- To be done -
Look below for the line containing "Build this scene"; from there through the line containing "COL = SC.collection", both lines included, please set down each line exactly and nothing else.

(3D scene scripts)
####################

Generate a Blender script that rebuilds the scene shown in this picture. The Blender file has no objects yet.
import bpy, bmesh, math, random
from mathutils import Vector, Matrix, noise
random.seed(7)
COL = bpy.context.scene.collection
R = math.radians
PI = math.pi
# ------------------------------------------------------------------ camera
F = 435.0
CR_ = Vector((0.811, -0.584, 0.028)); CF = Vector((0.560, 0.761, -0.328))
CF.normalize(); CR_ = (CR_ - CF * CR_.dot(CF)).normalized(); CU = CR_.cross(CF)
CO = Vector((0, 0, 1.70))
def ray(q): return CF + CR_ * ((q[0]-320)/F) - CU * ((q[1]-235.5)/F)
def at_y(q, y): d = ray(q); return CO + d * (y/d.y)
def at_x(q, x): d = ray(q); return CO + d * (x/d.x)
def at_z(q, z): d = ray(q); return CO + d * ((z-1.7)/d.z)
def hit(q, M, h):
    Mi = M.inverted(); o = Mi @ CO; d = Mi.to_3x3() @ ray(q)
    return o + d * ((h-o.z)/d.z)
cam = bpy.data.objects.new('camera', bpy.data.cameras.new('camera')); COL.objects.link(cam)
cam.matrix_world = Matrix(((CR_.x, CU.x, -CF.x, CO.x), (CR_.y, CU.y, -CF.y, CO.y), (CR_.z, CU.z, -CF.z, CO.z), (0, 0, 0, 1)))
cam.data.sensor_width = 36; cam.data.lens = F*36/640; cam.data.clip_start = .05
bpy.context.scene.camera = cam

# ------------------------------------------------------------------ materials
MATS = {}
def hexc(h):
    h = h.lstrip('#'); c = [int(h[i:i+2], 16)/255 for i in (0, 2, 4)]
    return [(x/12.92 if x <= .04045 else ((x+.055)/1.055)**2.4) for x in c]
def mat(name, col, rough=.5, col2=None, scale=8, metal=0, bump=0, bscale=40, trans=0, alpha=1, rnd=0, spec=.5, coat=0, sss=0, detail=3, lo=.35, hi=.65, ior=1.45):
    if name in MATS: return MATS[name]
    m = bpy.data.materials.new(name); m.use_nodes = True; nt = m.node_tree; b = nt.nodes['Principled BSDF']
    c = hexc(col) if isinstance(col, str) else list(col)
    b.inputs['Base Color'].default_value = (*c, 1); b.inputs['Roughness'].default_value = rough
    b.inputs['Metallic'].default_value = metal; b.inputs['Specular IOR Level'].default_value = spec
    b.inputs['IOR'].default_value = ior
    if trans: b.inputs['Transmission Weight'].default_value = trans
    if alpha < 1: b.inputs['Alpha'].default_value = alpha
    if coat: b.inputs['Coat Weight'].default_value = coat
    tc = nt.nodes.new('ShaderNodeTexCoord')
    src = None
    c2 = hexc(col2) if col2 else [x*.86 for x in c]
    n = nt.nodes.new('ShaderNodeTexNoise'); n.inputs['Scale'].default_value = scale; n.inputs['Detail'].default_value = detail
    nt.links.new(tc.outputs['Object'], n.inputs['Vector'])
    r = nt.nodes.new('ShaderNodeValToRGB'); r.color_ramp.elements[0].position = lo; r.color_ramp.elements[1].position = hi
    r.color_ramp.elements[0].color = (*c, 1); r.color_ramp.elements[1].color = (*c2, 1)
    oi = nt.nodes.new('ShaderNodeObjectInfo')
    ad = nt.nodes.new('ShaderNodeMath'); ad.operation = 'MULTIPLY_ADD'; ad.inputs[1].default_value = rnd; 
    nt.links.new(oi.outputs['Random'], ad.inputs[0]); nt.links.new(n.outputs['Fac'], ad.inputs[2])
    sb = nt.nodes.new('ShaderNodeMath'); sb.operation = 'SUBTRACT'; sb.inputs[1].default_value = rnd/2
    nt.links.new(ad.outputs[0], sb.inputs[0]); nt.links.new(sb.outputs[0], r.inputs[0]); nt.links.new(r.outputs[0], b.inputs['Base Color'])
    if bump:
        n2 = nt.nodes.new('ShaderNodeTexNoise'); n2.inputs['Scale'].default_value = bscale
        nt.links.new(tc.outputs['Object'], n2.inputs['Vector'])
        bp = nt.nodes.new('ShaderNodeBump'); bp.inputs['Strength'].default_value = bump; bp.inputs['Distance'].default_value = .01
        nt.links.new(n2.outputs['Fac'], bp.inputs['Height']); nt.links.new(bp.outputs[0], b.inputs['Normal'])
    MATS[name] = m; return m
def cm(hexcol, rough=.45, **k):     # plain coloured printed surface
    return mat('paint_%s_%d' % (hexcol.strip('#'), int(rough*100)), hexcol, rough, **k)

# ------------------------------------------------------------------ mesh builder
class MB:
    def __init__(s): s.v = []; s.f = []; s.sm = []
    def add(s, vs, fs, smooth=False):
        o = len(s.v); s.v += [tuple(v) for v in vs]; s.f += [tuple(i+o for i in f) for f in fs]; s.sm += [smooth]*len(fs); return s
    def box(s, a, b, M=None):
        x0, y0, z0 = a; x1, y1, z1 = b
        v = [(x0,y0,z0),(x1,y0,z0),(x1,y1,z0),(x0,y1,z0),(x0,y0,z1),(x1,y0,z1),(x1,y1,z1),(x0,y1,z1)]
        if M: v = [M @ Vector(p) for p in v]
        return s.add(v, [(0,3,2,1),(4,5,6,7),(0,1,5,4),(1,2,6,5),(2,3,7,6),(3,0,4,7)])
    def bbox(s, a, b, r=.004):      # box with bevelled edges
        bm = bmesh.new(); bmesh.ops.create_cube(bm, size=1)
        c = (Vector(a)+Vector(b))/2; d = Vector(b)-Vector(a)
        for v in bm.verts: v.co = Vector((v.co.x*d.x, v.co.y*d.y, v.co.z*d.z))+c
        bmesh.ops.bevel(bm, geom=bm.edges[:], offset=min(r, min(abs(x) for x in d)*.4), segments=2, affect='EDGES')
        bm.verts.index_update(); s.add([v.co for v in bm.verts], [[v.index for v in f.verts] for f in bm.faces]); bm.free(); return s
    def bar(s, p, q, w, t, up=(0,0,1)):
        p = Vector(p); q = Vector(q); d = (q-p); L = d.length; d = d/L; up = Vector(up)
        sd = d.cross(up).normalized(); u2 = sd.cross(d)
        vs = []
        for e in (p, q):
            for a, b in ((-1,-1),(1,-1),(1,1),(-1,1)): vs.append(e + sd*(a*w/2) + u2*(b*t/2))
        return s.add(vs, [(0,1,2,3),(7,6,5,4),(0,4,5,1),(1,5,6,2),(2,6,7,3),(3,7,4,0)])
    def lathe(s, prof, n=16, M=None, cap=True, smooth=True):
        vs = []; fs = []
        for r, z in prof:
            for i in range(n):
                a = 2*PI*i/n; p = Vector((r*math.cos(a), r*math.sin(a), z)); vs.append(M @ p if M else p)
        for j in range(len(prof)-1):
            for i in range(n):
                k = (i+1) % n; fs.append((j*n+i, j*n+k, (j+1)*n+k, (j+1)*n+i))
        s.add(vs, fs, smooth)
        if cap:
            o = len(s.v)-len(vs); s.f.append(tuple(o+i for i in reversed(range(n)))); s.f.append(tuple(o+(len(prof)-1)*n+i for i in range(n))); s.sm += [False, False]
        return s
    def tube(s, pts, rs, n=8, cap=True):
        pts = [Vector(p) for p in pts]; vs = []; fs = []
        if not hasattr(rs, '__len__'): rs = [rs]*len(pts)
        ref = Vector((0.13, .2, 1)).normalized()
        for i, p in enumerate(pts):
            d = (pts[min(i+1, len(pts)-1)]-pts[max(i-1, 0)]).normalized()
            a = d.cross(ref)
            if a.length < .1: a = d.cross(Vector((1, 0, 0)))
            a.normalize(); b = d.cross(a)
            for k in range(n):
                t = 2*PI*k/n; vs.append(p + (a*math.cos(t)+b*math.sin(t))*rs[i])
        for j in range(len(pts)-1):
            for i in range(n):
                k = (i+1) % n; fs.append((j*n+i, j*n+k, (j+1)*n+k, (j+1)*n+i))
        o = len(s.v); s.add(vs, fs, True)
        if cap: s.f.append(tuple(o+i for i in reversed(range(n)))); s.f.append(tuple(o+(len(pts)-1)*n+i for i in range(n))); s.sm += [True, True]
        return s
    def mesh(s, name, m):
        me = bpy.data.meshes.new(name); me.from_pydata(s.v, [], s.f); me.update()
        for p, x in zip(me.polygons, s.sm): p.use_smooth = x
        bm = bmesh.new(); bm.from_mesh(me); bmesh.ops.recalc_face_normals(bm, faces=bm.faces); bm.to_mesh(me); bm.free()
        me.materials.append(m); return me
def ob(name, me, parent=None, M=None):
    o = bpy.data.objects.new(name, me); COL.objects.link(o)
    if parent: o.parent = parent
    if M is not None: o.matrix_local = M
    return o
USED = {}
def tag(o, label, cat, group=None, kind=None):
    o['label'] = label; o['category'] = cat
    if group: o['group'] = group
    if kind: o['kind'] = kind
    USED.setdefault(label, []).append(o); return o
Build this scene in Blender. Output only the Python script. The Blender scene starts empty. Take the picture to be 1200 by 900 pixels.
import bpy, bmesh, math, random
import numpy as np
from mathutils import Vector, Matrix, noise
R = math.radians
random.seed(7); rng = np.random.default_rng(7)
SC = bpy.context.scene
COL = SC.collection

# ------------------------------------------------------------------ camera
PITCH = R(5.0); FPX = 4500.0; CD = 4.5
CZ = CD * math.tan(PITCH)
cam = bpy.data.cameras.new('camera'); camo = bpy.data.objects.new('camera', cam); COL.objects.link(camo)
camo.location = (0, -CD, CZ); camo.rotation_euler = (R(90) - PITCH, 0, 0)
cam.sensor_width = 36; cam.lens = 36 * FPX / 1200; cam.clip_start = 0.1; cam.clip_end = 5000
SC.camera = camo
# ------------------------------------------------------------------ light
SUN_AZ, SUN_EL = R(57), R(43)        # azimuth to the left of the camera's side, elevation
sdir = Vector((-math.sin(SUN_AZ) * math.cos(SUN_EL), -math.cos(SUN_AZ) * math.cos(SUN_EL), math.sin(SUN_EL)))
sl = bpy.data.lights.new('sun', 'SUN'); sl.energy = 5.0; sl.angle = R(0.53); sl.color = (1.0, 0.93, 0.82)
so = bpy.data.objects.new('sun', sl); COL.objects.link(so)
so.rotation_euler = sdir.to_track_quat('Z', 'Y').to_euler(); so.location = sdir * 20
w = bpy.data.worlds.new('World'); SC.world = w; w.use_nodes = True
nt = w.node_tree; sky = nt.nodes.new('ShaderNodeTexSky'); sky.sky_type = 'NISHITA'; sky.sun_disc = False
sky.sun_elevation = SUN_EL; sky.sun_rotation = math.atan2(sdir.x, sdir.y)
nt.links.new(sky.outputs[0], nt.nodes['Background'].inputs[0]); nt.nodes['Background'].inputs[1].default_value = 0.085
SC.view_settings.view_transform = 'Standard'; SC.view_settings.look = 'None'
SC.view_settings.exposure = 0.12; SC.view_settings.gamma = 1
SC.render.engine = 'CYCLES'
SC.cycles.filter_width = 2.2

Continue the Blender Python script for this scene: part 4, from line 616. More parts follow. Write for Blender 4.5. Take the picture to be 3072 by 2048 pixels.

####################

- Solution to this exercise -
Build this scene in Blender. Output only the Python script. The Blender scene starts empty. Take the picture to be 1200 by 900 pixels.
import bpy, bmesh, math, random
import numpy as np
from mathutils import Vector, Matrix, noise
R = math.radians
random.seed(7); rng = np.random.default_rng(7)
SC = bpy.context.scene
COL = SC.collection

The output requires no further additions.